D. Neither company would record a loss.
B. Armstrong Co. would record a loss.
When nonmonetary assets are exchanged and a loss results, the loss should be recognized immediately.
Book value of Armstrong Co. asset ………………………………………………….. $20,000
Fair market value of Armstrong Co. asset …………………………………………. 19,000
Loss on trade ………………………………………………………………………………… $ 1,000
Armstrong Co.–Journal Entry
New asset 15,000
Cash 4,000
Loss on trade 1,000
Old asset 20,000
Hardin Company received $40,000 in cash and a used computer with a fair value of $120,000 from Page Corporation for Hardin Company’s existing computer having a fair value of $160,000 and an undepreciated cost of $150,000 recorded on its books. The transaction has no commercial substance. How much gain should Hardin recognize on this exchange, and at what amount should the acquired computer be recorded, respectively?
A. $0 and $110,000.
B. $769 and $110,769.
C. $10,000 and $120,000.
D. $40,000 and $150,000.
C. $10,000 and $120,000.
This is an exchange having no commercial substance of property at a gain with boot received. The boot received, however, is significant because it is 25% or more of the fair value of the exchange ($40,000/$160,000 = .25). When the boot received is significant, the exchange should be considered a monetary exchange with the fair values used to measure the gain which is then recognized in its entirety. The following entry would therefore be made:
Computer (new) 120,000
Cash 40,000
Computer (old), net 150,000
Gain on disposal of computer 10,000
Elizabeth Company recently accepted a donation of land with a cost to the donor of $200,000 and a fair market value of $250,000. Which of the following journal entries would Elizabeth Company most likely make to record the receipt of the land?
A. Land 200,000
Donated Capital 200,000
B. Land 200,000
Revenue from Donation 200,000
C. Land 250,000
Donated Capital 250,000
D. Land 250,000
Revenue from Donation 250,000
D. Land 250,000
Revenue from Donation 250,000
The recording of a donated asset by a credit to a revenue account is required. The amount of the revenue is measured by the fair value of the asset when the donation is received.
An expenditure made in connection with a machine being used by an enterprise should be:
A. expensed immediately if it merely extends the useful life but does not improve the quality.
B. expensed immediately if it merely improves the quality but does not extend the useful life.
C. capitalized if it maintains the machine in normal operating condition.
D. capitalized if it increases the quantity of units produced by the machine.
D. capitalized if it increases the quantity of units produced by the machine.
Expenditures made in connection with assets being used by an entity should be capitalized if (a) the useful life of the asset is increased, (b) the quantity of units produced by the assets is increased, or (c) the quality of the units produced by the asset is enhanced.
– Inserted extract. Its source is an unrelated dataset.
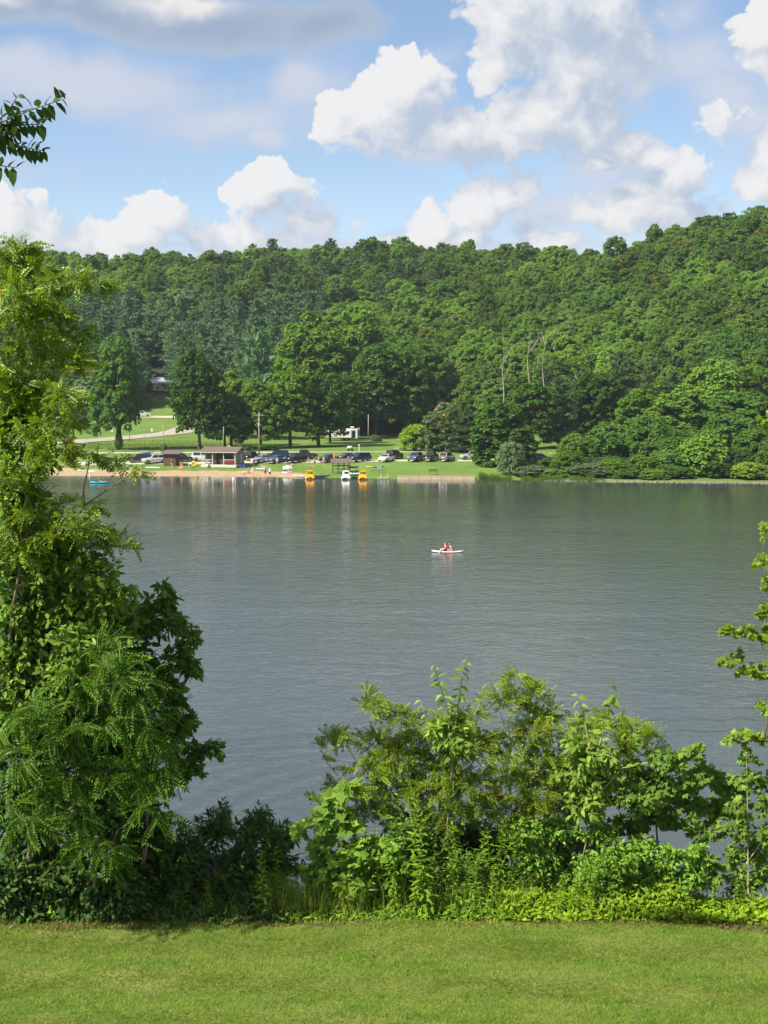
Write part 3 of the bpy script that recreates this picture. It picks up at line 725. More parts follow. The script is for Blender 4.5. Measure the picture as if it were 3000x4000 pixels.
# ------------------------------------------------------------------ single trees and shrubs along the far shore and meadow
def bush_proto(kind, i):
    key = (kind, i, 'bush')
    if key in PROTO: return PROTO[key]
    V, F, P = broad_crown(500 + i * 3 + sum(map(ord, kind)), 15, 8.5, 190, 44, .58, low=-.25, lobe=.3, rc=.19, ragged=.2)
    V = V[:]; keep = V.reshape(-1, 4, 3)[:, :, 2].min(1) > -.3
    V = V.reshape(-1, 4, 3)[keep].reshape(-1, 3); F = np.arange(len(V)).reshape(-1, 4)
    rng = np.random.default_rng(i); m = MB()
    for q in range(9):
        p = P[rng.integers(len(P))]; m.tube([(rng.normal() * .5, rng.normal() * .5, -.5), (p[0] * .4, p[1] * .4, p[2] * .55), tuple(p)], [.4, .25, .08], 5)
    tm = bpy.data.meshes.new('stems'); tm.from_pydata(m.v, [], m.f); tm.materials.append(M_bark)
    PROTO[key] = (np_mesh('bush_' + kind, V, F, LEAF[kind]), tm); return PROTO[key]
def put_bush(name, kind, i, base, H, R, label, group=None, cat='shrub'):
    cm, tm = bush_proto(kind, i)
    t = empty(name, base, random.uniform(0, 6.28), label, cat, group); t.scale = (R / 8.5, R / 8.5, H / 15)
    mesh_obj('stems', tm, t); mesh_obj('crown', cm, t); return t
def tree_at(name, kind, i, u, vtop, hw, Y, label, hero=True, cat='tree', group=None):
    if Y < 300 and u > 1700: hero = 2
    g = gnd(u, Y, -.1); H = (at(u, vtop, Y).z - g.z) * (.95 if hero == 2 else 1)
    return put_tree(name, kind, i, g, H, hw / pxm(Y), label, group, cat, hero)
def bush_at(name, kind, i, u, vtop, hw, Y, label, group=None):
    g = gnd(u, Y, -.1); H = max(.5, at(u, vtop, Y).z - g.z) * 1.2
    return put_bush(name, kind, i, g, H, hw * 1.2 / pxm(Y), label, group)
LEAF['dark'] = mat_leaf('leaf_dark', (.062, .130, .024), (.092, .172, .030), .36, isl=.3, objv=.1)
LEAF['lime'] = mat_leaf('leaf_lime', (.19, .31, .028), (.24, .35, .040), .36, isl=.25, objv=.1)
for a in [
 ('cottonwood_tree', 'maple', 0, 468, 1275, 118, 304, 'airy tall tree with an ivy-clad trunk on the lawn by the climbing road'),
 ('maple_tree', 'dark', 1, 782, 1352, 112, 303, 'dense dark round maple beside the brown shed'),
 ('broadleaf_tree', 'bright', 2, 905, 1440, 105, 318, 'lighter green tree just behind the dark maple, over the snack hut roof'),
 ('maple_tree', 'dark', 3, 880, 1500, 90, 305, 'short dark maple directly behind the snack hut'),
 ('maple_tree', 'bright', 4, 1020, 1450, 105, 309, 'broad maple behind the tall utility pole with the transformer'),
 ('maple_tree', 'bright', 0, 1135, 1420, 115, 313, 'bright green maple with a pair of trunks on the open lawn'),
 ('maple_tree', 'maple', 2, 1245, 1395, 120, 316, 'full maple in front of the white camper trailer'),
 ('maple_tree', 'maple', 1, 1290, 1420, 85, 330, 'maple with a slim trunk hiding the front half of the white camper trailer'),
 ('maple_tree', 'dark', 4, 1330, 1440, 90, 352, 'dark maple shading the roof of the white camper trailer'),
 ('tulip_tree', 'bright', 1, 1220, 1190, 165, 374, 'very tall pale green tree rising above the meadow maples'),
 ('tulip_tree', 'bright', 3, 1390, 1165, 130, 392, 'tall light green tree next to the tallest pale one'),
 ('broadleaf_tree', 'dark', 0, 1470, 1340, 130, 366, 'dark leafy tree at the back of the meadow behind the slim grey pole'),
 ('broadleaf_tree', 'maple', 1, 1590, 1300, 120, 369, 'mid green tree at the meadow edge above the yellow-green bush'),
 ('broadleaf_tree', 'dark', 2, 1690, 1330, 110, 372, 'dark tree at the meadow edge beside the orange cabin'),
 ('pine_tree', 'pine', 1, 1010, 1290, 105, 352, 'rounded blue-green pine behind the maples on the lawn'),
 ('broadleaf_tree', 'grey', 0, 345, 1450, 80, 404, 'grey-green tree behind the upper lot'),
 ('broadleaf_tree', 'grey', 1, 245, 1480, 70, 402, 'thin grey-green tree half hidden by the near locust'),
 ('maple_tree', 'maple', 0, 1950, 1525, 150, 263, 'big round maple on the grassy bank at the end of the parking lane'),
 ('broadleaf_tree', 'maple', 0, 1790, 1545, 70, 305, 'mid green tree screening the orange cabin'),
 ('broadleaf_tree', 'grey', 2, 1745, 1560, 100, 296, 'grey-green scrubby tree in front of the orange cabin'),
 ('conifer_tree', 'hemlock', 1, 1830, 1600, 80, 290, 'dark layered conifer between the scrubby tree and the big round maple'),
 ('broadleaf_tree', 'bright', 4, 2640, 1450, 150, 292, 'light green ash-like tree above the feathery shore shrub'),
 ('broadleaf_tree', 'bright', 2, 2490, 1490, 120, 296, 'leafy tree over the bend of the curving path'),
 ('broadleaf_tree', 'maple', 3, 2900, 1480, 170, 284, 'vine-draped tree near the shore at the far right'),
 ('broadleaf_tree', 'maple', 1, 2330, 1400, 120, 318, 'mid green tree rising behind the small lawn with the path'),
 ('broadleaf_tree', 'bright', 2, 2780, 1390, 140, 306, 'tall light green tree behind the vine-draped one'),
 ('conifer_tree', 'hemlock', 2, 2180, 1480, 90, 312, 'dark conifer behind the lawn where the grey sedan stands'),
 ('conifer_tree', 'hemlock', 3, 2420, 1380, 85, 325, 'layered conifer rising behind the leafy tree at the path'),
 ('broadleaf_tree', 'maple', 3, 2080, 1470, 110, 306, 'mid green tree behind the big round maple'),
 ('broadleaf_tree', 'dark', 0, 2480, 1690, 95, 268, 'low dark tree standing among the shore scrub'),
]: tree_at(*a)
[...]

All other expenditures of this nature should be expensed when incurred. The only alternative that correctly completes the question is (D).
Cayo Casta Cabins Corporation recently purchased Ship Island Resort and Casino and the land on which it is located with the plan to tear down the resort and build a new luxury hotel on the site. Cayo Casta Cabin Corporation salvaged fixtures and wood flooring from Ship Island prior to demolishing the building. The proceeds from the sale of the salvaged materials should be
a. recorded as a reduction of the cost of the land.
b. recognized as an extraordinary gain in the year the hotel is torn down.
c. recorded as a reduction of the cost of the new hotel.
d. recognized as revenue in the period of the sale.
a. recorded as a reduction of the cost of the land.
The cost of property acquired by the issuance of securities which are actively traded on an organized exchange is equal to:
a. the book value of the property acquired.
b. the market value of the securities.
c. the original cost of the securities.
d. the par value of the securities.
b. the market value of the securities.